There also has to be some kind of mechanism to 'escalate' the issue, if an edge case is hit where simply editing the Contact Congress yaml files doesn't fix the issue.  These can be either filed on Github or brought up directly with me, or if the contractor desires issuing a pull request.

The contractor will have to sign the EFF NDA as well as any other NDAs that apply for the Action Network or for any other orgs that the contractor has direct server access to.

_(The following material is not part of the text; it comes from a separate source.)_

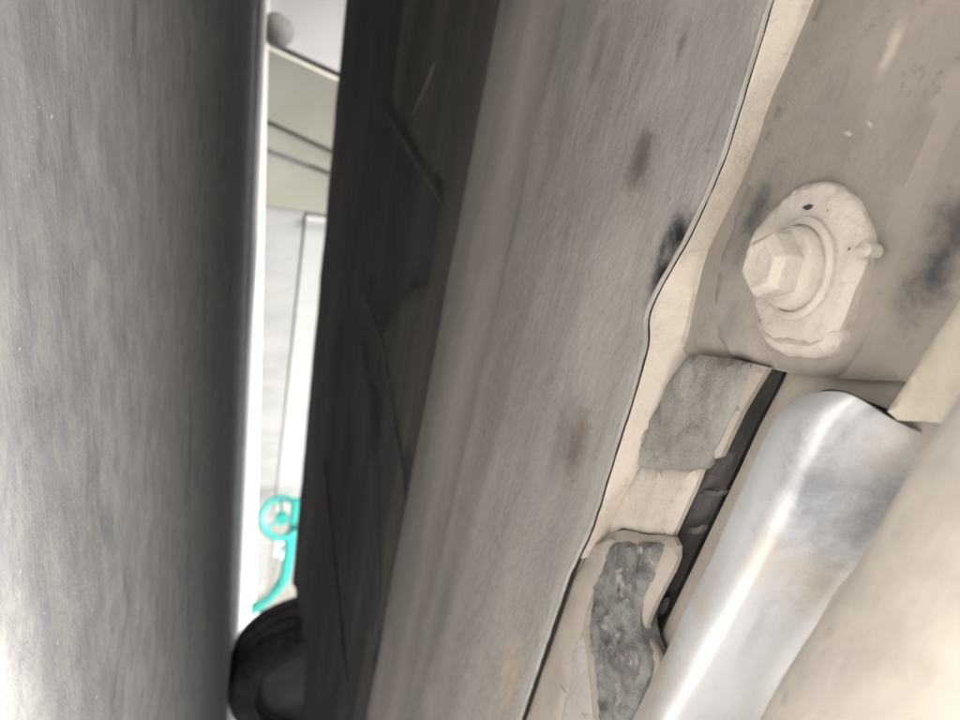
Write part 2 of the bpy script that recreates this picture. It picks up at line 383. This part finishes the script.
tube('bracket', [Wp(296,500,Pt), Wp(291,535,Pt), Wp(289,545,Pt)], 4*sc_, 'teal', tq)
tube('stem', smooth_line([Wp(290,535,Pt), Wp(288,556,Pt), Wp(284,578,Pt), Wp(272,594,Pt), Wp(258,606,Pt), Wp(248,612,Pt)], 5), 6*sc_, 'teal', tq)
tube('hose', smooth_line([Wp(283,545,Pt-.05), Wp(277,566,Pt-.05), Wp(270,588,Pt-.05), Wp(258,600,Pt-.05)], 5), 1.6*sc_, 'stone', tq)
tube('sleeve', [Wp(281,540,Pt), Wp(279,556,Pt)], 5*sc_, 'bluehub', tq)

# ------------------------------------------------------------------ the car seen from below
car = thing('car', 'dusty underside of a parked car with sill rail, large bolt and bare metal shield', 'car', (-.85, 1.0, 0))
Z = lambda dz: HC+dz
# body shell over everything
def body():
    bm = bmesh.new()
    ys = [-1.5, -1.35, -.6, 0, .6, 1.2, 2.0, 2.8, 3.1]
    sect = []
    for y in ys:
        e = 1 if -1.4 < y < 2.9 else .85
        cab = -0.9 < y < 1.6
        top = 1.38 if cab else .92
        rows = [(.06, .31), (-.06, .37), (-.085, .41), (-.10, .60), (-.06, .86), (.10, .90 if not cab else .92), (.22, top-.04), (.40, top), (1.3, top), (1.48, top-.04), (1.60, .90), (1.78, .86), (1.82, .60), (1.81, .36), (1.79, .31)]
        sect.append([bm.verts.new((-(.85+(p-.85)*e), y, z)) for p, z in rows])
    for A, B in zip(sect, sect[1:]):
        n = len(A)
        for j in range(n): bm.faces.new((A[j], A[(j+1) % n], B[(j+1) % n], B[j]))
    bm.faces.new(sect[0]); bm.faces.new(reversed(sect[-1]))
    return mk('body', bm, 'paint', car)
body()
# dark floor of the car, falling towards the far sill
fl = extr('floor_panel', [(1.47,Z(.150)),(1.40,Z(.165)),(1.34,Z(.168)),(1.325,Z(.176)),(1.2,Z(.178)),(1.19,Z(.172)),(1.15,Z(.172)),(1.135,Z(.179)),(1.0,Z(.178)),(.985,Z(.174)),(.95,Z(.174)),(.94,Z(.179)),(.85,Z(.172)),(.72,Z(.171)),(.60,Z(.172)),(.50,Z(.19)),(.35,Z(.205)),(.12,Z(.21)),(.03,Z(.215))], -1.3, 2.9, 'black', car, nq=90, th=.01, amp=.003, nscale=6)
# far sill: outer skirt with folds
sill = extr('sill', [(1.79,Z(.101)),(1.765,Z(.1)),(1.74,Z(.112)),(1.70,Z(.113)),(1.685,Z(.120)),(1.64,Z(.122)),(1.62,Z(.132)),(1.56,Z(.134)),(1.54,Z(.146)),(1.48,Z(.149)),(1.46,Z(.158))], -1.25, 1.95, 'black', car, nq=120, th=.12, amp=.0015, nscale=5, edgenoise=.002)
# floor stiffeners: two dusty pressed panels with sharp front edges
def far_slab(name, pts, m, th=.01, **k): return slab(name, pts, 0, m, fl, th=th, step=.015, edge=.03, amp=.0015, nscale=9, **k)
far_slab('floor_stiffener', [(362,60,.1700),(400,135,.1700),(441,210,.1700),(468,205,.1700),(500,80,.1700),(520,-60,.1700),(380,-60,.1700)], 'brown', th=.012)
far_slab('floor_stiffener', [(378,330,.1700),(392,420,.1700),(406,505,.1700),(416,470,.1700),(428,400,.1700),(446,270,.1700),(432,262,.1700),(400,285,.1700)], 'brown', th=.012)
far_slab('floor_fold', [(341,200,.169),(350,260,.169),(372,390,.169),(384,560,.169),(390,730,.169),(372,730,.169),(362,540,.169),(350,400,.169),(336,280,.169)], 'black')
def crease(pts, r, m='brown'):
    L_ = smooth_line([W(*p) for p in pts], 6); n_ = len(L_)-1
    return tube('floor_crease', [v+Vector((0,0,r*.45)) for v in L_], r, m, fl, n=10, rad=[max(.0004, r*math.sin(math.pi*(.04+.92*i/n_))**.6) for i in range(n_+1)])
crease([(352,58,.1665),(372,92,.1665),(400,137,.1665),(428,183,.1665),(442,208,.1665)], .0030, 'flank')
crease([(434,62,.1665),(424,88,.1665),(411,116,.1665)], .0026, 'flank')
crease([(336,232,.1665),(352,270,.1665),(378,335,.1665),(392,420,.1665),(406,505,.1665)], .003)
crease([(316,360,.14),(322,440,.14),(334,560,.14),(346,680,.14)], .004, 'black')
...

### 4: Update to Padrino 0.12.4, Ruby 2.2.0 ###

So we have an update for both the Ruby framework and Ruby itself.  So since a few weeks ago, both the `.ruby-version` and `.ruby-gemset` have been updated.  This means that after you `git pull`, issue a `cd .` so RVM picks up on the changes.  Then, upgrade with: `rvm install ruby-2.2.0`.  Then you'll need to get a few gems: `gem install json -v '1.8.2' && gem install nokogiri -v '1.6.6.2'`
 before doing a `bundle install`.  Before this point, these were both stuck in roughly late 2013 state, so there are probably numerous security updates as well.  

Summary:
  
    $ git pull
    $ cd .
    $ rvm install ruby-2.2.0
    $ gem install json -v '1.8.2'
    $ gem install nokogiri -v '1.6.6.2'
    $ bundle install

And then restart your application.



### 5: Branches ###

I'm going to try not making breaking changes on the `master` branch from now on.  Sorry about the last few weeks if you've been caught up in them.  The usual pattern is using a `develop` branch, so I'll probably go with that.  I may start properly versioning Phantom DC as well, and using `git tag` like a champ.



### 6: Docker support ###

If you're a docker fan or just like a simple deploy process, you'll be happy about this one.  We already have a `Vagrantfile` for making the development process easy, and if you're comfortable with vagrant this will still be supported.  But Vagrant isn't exactly production-friendly, and well wouldn't it be great to have an easy setup process that could run on AWS and CoreOS?  Docker to the rescue.  If you want to test it out some basic docker support we already have, install docker 1.5 and docker-compose.  Then:

  $ cp docker-compose.yml.example docker-compose.yml
  $ docker-compose build
  $ docker-compose up -d db
  $ docker-compose up -d phantomdc

That's it, now you have an actual Phantom DC instance that is production ready!  Well... there's still updates I need to make before it's *completely* ready (such as add some critical config options to support supplying them via env vars).  But you can switch the docker-compose.yml to be in testing mode, and the tests will actually all pass!  I'm actually pretty new to docker, so I still need to figure out some best practices, if you're a docker veteran then let me know how you use it.  I've learned a lot but would love some tips.